Most depressing of all is the fact that the director of Captivity was Roland Joffé. He directed The Killing Fields and The Mission for Chrissakes!! Could this be the punishment for sticking the worst John Lennon song ever over the final scenes of the Cambodian-based drama. Or should it be a lesson to directors about the consequences of making a Demi Moore movie?
10 Comments:
'Captivity' is so far off my radar I didn't know Roland Joffe directed it. He must cry himself to sleep at night.
I've always held to the once-mainstream theory that nothing shown on screen can match the power of the viewer's imagination; so anticipatiom of sex, or violence, or horror has more impact than any graphic display of it.
But hey, why deal in the subtle
build up of tension when you can show a guy hacking his leg off?
Absolutely. I remember films that had me on the edge of my seat with tension or terror and there was absolutely nothing up on screen. It had just planted it all in my head.
Of course the new generation of chucklehead viewers probably haven't got any imagination between the lot of them.
Great excuse for these asshole fuckwads to take off the lens cap and play out their perverted snuff fantasies.
Good lord, Mr Dog: all this anger!
Don't have a problem with the torture trend myself: it's just another horror subgenre which you either like or, uh, don't. It's also a good way in which to refresh horror, making it shocking and disturbing again. I haven't seen Hostel Part 2 yet, but Eli Roth has admitted that he finds the build-up to the unpleasantries much more fascinating than the squirty red-stuff, so perhaps it will crank up the agonising suspense more than its predecessor.
I also think that Hostel was an amazing idea for a film, exploring the darkest, grim recesses of human nature. While it's a total exploitation flick at heart, I'd say it's unfair to say it's purely about torture. If you want to see an utterly gratuitous and genuinely repellent torture movie, examine something like August Underground. It's vile, but strangely accomplished, in the sense that it makes you feel wholly nauseous...
Came across a piece in the Evening Standard. Apparently Roth was interviewed on BBC Radio 4 and claimed
everybody loves the gore, "the gruelling violence in those moments that go overboard and are a little bit fun" and proudly announced that he himself calls the moment in the first Hostel film in which a terribly burned girl has her protruding eyeball sliced off as "the eyegasm."
It's just sick fantasies of nasty little twats who couldn't get laid.
Agreeing on Eli Roth. Horrible man. Joss Whedon has some very sound stuff to say about the whole tortue-porn genre here.

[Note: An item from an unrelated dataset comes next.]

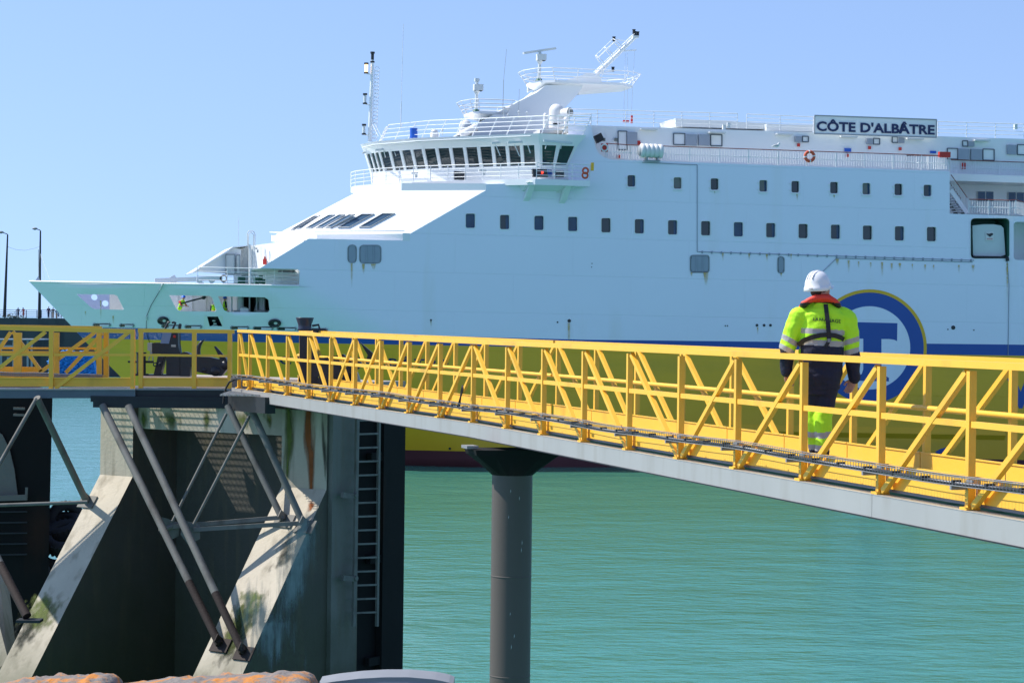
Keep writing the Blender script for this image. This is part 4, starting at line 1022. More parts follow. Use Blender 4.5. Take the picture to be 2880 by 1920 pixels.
def radar(px, base_y, head_y, c, bar=None, f=zr):
    rt = MB(); p = S(*f(px[0], base_y), c); q = S(*f(px[1], head_y), c)
    rt.tube(p, q, .12, .10, n=10); rt.tube(q - Z_ * .15, q + Z_ * .1, .1, .24, n=10)
    rt.box(q + Z_ * .32 + X_ * .1, .62, .5, .42); rt.box(q + Z_ * .10 + X_ * .1, .5, .4, .06, mi=1); rt.lathe(p, Z_, [(.26, 0), (.2, .2), (.1, .22)], 12, mi=2)
    rt.tube(q + Z_ * .5, q + Z_ * .75, .1)
    if bar:
        a = S(*f(*bar[0]), c - .5); b = S(*f(*bar[1]), c + .5); rt.bar(a, b, .16, .16)
    else: rt.box(q + Z_ * .82, .3, .3, .2)
    rt.build('radar_scanner', [M['canvas'], M['darksteel'], M['green']], ferry, split=False)
radar((1080, 1090), 590, 372, 11.2, ((910, 275), (1265, 222)))
radar((388, 395), 930, 705, 11.2)
# inclined top mast with ladder cage
mb = MB(); a = S(*zr(1715, 510), 12); b = S(*zr(2150, 90), 12); mb.tube(a, b, .17, .13, n=10)
ux = (b - a).normalized(); side = Vector((-ux.z, 0, ux.x)); side = side if side.x < 0 else -side
A = S(*zr(1765, 390), 12)
for k in range(22): p = a.lerp(b, .1 + k * .04); mb.tube(p + side * .22 + Y_ * .2, p + side * .22 - Y_ * .2, .02, n=4)
for yy in (-.2, .2): mb.tube(a + side * .22 + Y_ * yy, b + side * .22 + Y_ * yy, .02, n=4)
for k in range(3):
    p = a.lerp(b, .22 + k * .22); pts = [p + side * (.22 + .75 * math.sin(math.pi * t / 8)) + Y_ * (.38 * math.cos(math.pi * t / 8)) for t in range(9)]
    mb.path(pts, .035, n=5)
for yy, ss in ((-.25, .75), (0, .97), (.25, .75)): mb.tube(a.lerp(b, .22) + side * ss + Y_ * yy, a.lerp(b, .66) + side * ss + Y_ * yy, .02, n=4)
mb.tube(S(*zr(1925, 120), 12), S(*zr(2075, 152), 12), .03, n=5)
mb.bar(S(*zr(1780, 488), 12), S(*zr(1905, 472), 12), .08, .08); mb.bar(S(*zr(2010, 250), 12), S(*zr(2155, 240), 12), .1, .1)
for x0, y0, x1, y1 in ((2033, 270, 2015, 1040), (2055, 270, 2062, 1040), (2135, 250, 2095, 1060)): mb.tube(S(*zr(x0, y0), 12), S(*zr(x1, y1), 10), .012, n=4)
mb.tube(S(*zr(2072, 100), 12), S(*zr(2072, 150), 12), .02, n=4)
tm = mb.build('signal_mast', M['swhite'], ferry, split=False)
for x, y in ((1908, 122), (1897, 455), (2138, 62), (2170, 66), (2128, 42)):
    mb = MB(); p = S(*zr(x, y), 12); mb.tube(p - Z_ * .14, p + Z_ * .14, .1); mb.tube(p + Z_ * .14, p + Z_ * .18, .13); mb.build('mast_lamp', M['darksteel'], tm)
mb = MB(); mb.box(S(*zr(2145, 95), 12), .4, .3, .15); mb.build('mast_head', M['canvas'], tm)
# domes
def dome(x, ytop, ybot, w_, c, name='satellite_dome'):
    p = S(*zr(x, ybot), c); q = S(*zr(x, ytop), c); r_ = w_ / 3.92 / 45 / 2; H_ = q.z - p.z
    mb = MB(); mb.lathe(p, Z_, [(r_ * .95, 0), (r_, .1), (r_, H_ - r_)] + [(r_ * math.cos(R(t)), H_ - r_ + r_ * math.sin(R(t))) for t in (15, 30, 45, 60, 75, 89)], 20)
    return mb.build(name, M['steel_w'], ferry, split=False)
dome(1270, 832, 1150, 175, 6); dome(268, 1008, 1180, 150, 8); dome(1152, 932, 1110, 55, 5); 
mb = MB(); p = S(*zr(1345, 935), 5.5); q = S(*zr(1425, 925), 5.0); mb.tube(p, q, .27, .32, n=18); mb.tube(q, q + (q - p).normalized() * .05, .27, n=18, mi=1); mb.build('searchlight', [M['steel_w'], M['glass3']], ferry, split=False)
mb = MB(); mb.tube(S(*zr(220, 1180), 6), S(*zr(390, 1090), 6), .26, n=16); mb.build('ventilation_cowl', M['steel_w'], ferry, split=False)
mb = MB(); mb.lathe(B(812, 290, 6), Z_, [(.27, 0), (.27, .22), (.24, .38), (.15, .48), (.03, .54)], 16); mb.build('satellite_dome', M['steel_w'], ferry, split=False)
mb = MB(); a = B(617, 298, 7); mb.tube(a, B(617, 205, 7), .25, n=16); mb.build('blue_barrel', M['bluebox'], ferry, split=False)
mb = MB(); mb.prism([B(1810, 250, 4), B(1810, 215, 4), B(1870, 200, 4), B(2000, 200, 4), B(2040, 250, 4)], (0, 2, 0)); mb.box(B(1965, 165, 3), .4, .3, .1, mi=1); mb.build('roof_locker', [M['steel_w'], M['darksteel']], ferry, split=False)
mb = MB(); mb.tube(S(*zr(1380, 1150), 2), S(*zr(1380, 1010), 2), .13); mb.sphere(S(*zr(1382, 1005), 2), .18); mb.build('compass_binnacle', M['steel_w'], ferry, split=False)
mb = MB()
for x, y, h_ in ((697, 1010, 135), (950, 1000, 70), (743, 1000, 45), (858, 1000, 80), (18, 1180, 60)):
    p = S(*zr(x, y), 6); q = S(*zr(x, y - h_), 6); mb.tube(p, q, .03, n=5); mb.sphere(q, .08, n=8, k=5)
mb.build('roof_aerial', M['canvas'], ferry)
mb = MB(); mb.tube(S(*zr(945, 680), 10), S(*zr(1010, 680), 10), .03); mb.lathe(S(*zr(1000, 680), 10), -X_, [(.05, 0), (.06, .1), (.2, .28)], 12); mb.build('ship_horn', M['canvas'], ferry, split=False)
mb = MB(); mb.box(S(*z6(295, 150), 4), .4, .1, .15); mb.box(S(*z6(325, 140), 4), .12, .1, .5); mb.build('signal_flag', M['red'], ferry)
mb = MB(); 
for x, y in ((802, 178), (825, 172), (2308, 178)): mb.box(S(*z6(x, y), 3.2), .2, .2, .35)
mb.build('roof_lamp', M['canvas'], ferry)

# ================================================================== GANGWAY (long footbridge in front of the ferry)
E = EYE
def XY(px, Z): return Vector(((px - 1440) / FOC * Z, Z, 0))
g0 = XY(2734, 18.17); g1 = XY(1333, 32.6); g2 = XY(674, 45.5)
def gseg(px):
    a, b = (g1, g0) if px >= 1333 else (g2, g1)
    d = (b - a); n = Vector((d.y, -d.x, 0)).normalized(); n = n if n.x > 0 else -n
    return a, d.normalized(), n
def gpt(px):
    """plan point of the near truss under photo column px"""
    a, d, n = gseg(px)
    k = (px - 1440) / FOC       # x = k*y
    t = (k * a.y - a.x) / (d.x - k * d.y)
    return a + d * t, d, n
def gh(p, which):
    t = (p.y - 18.17) / (45.5 - 18.17)
    if which == 'top': return E - (0.297 - 0.04 * max(0, (p.y - 32.6) / 12.9))
    return E - (1.44 - (0.003 * (p.y - 18.17) / 14.4 if p.y < 32.6 else 0.003 + 0.051 * (p.y - 32.6) / 12.9))
posts = [674, 704, 754, 810, 870, 932, 1000, 1073, 1152, 1239, 1333, 1429, 1531, 1645, 1772, 1917, 2077, 2263, 2481, 2734]
P_ = [gpt(x)[0] for x in posts]
_, dd_, _n = gseg(2734); step = (P_[-1] - P_[-2]).length
P_ += [P_[-1] + dd_ * step * k for k in range(1, 7)]
diag = ['\\'] * 5 + ['/'] * 5 + ['\\'] * 5 + ['/'] * 10       # bay i: post i -> i+1
GW = 1.25
gang = empty('gangway', tuple(P_[10] + Vector((0, 0, E - 1.44))), 0, 'long bright yellow lattice footbridge on a grey beam, sloping past the ferry to the platform', 'footbridge')
gorg = Vector(gang.location)
class GB(MB):
    def build(s, name, mats, parent=None, org=None, split=False):
        q = MB(); q.v = [tuple(Vector(v) - gorg) for v in s.v]; q.f, q.m, q.s = s.f, s.m, s.s; return q.build(name, mats, parent, split=split)
def nrm(i):
    return gseg(1400)[2] if i >= 10 else gseg(1000)[2]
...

Suprised that everyone is horrified to find Roland Joffe directing Captivity though. He directed The Killing Fields. Big whoop. It's not like he wrote it - give any director the script for The Killing Fields, they would of made something disturbing, angry and sad. And they probably wouldn't have put fucking Imagine over the end of it.
Roland Joffe is a hack. Look at his career. Soaps. The Scarlet Letter. Super fucking Mario Brothers. Hack, hack, hack.
Blimey O'Reilley on a bike, fellas! I'd hate to see the kind of scorn you'd reserve for those who, like, actually torture people. :)
Hadn't actually seen Oli's post. I'm afraid I've got to defend Joffé here.
The BBC's Play For Today strand produced some stunning drama that we don't see enough of nowadays.
David Puttnam certainly saw talent there to let him take the reins of The Killing Fields and The Mission, which are both magnificent movies.
Fat Man and Little Boy is a pretty decent film, although Bruce Robinson would certainly say otherwise. The events at Los Alamos are certainly ripe for drama.
And Super Mario Bros was down to Annabel and Rocky. Joffé may have become involved as a producer as a trade off of doing one for the studio, one for himself - which would have been bringing Hawthorne to the screen. Mario and The Scarlet Letter shared the same production companies after all.
Both Oscar and BAFTA nominated on more than one occasion, "hack" is not a term the man deserves.
Sticking to my guns here. The Mission is dull, overblown and obvious. He's also directing the upcoming fictionalised biopic of Russian fake lesbians t.a.t.u, which will no doubt be thinly disguised pornography, but without the acid showers this time.
He's a hack, made a couple of lucky choices in the 80's. Play for Today was just a place to start out back then, for writers and directors, like Doctors today.
As for the actual torturers, I'm a member of Amnesty International, so my money's where my mouth is. Rant over.
Because I'm looking to have a nice relaxing afternoon reading a play a pal is currently finishing off, I'll just say this...
Given that you weren't even born when Play for Today was came on air, to compare it to Doctors shows an absolutely staggering level of idiocy.
I'm happy for people to leave harsh comments here as long as they have informed opinion, which yours are lacking.
So take whatever guns you want to stick to, wherever you've stuck them, and take your rants elsewhere, where they'll be tolerated.
And having had to recently deal with one of the ass clowns that works there, you don't even want to get me started about Amnesty-fucking-International.
I don't believe I said that Doctors was similar in quality to Play for Today. I understand that they were indeed rather good. I believe I said that it was a starting point. Many new directors and writers started off there, and it was a place where you could do that. He would have started wherever he could.
The man's CV has all the hallmarks of a man with less career direction than Joey Tribiani. If I paid him enough to direct my wedding video, he would. Play For Today just happened to be there.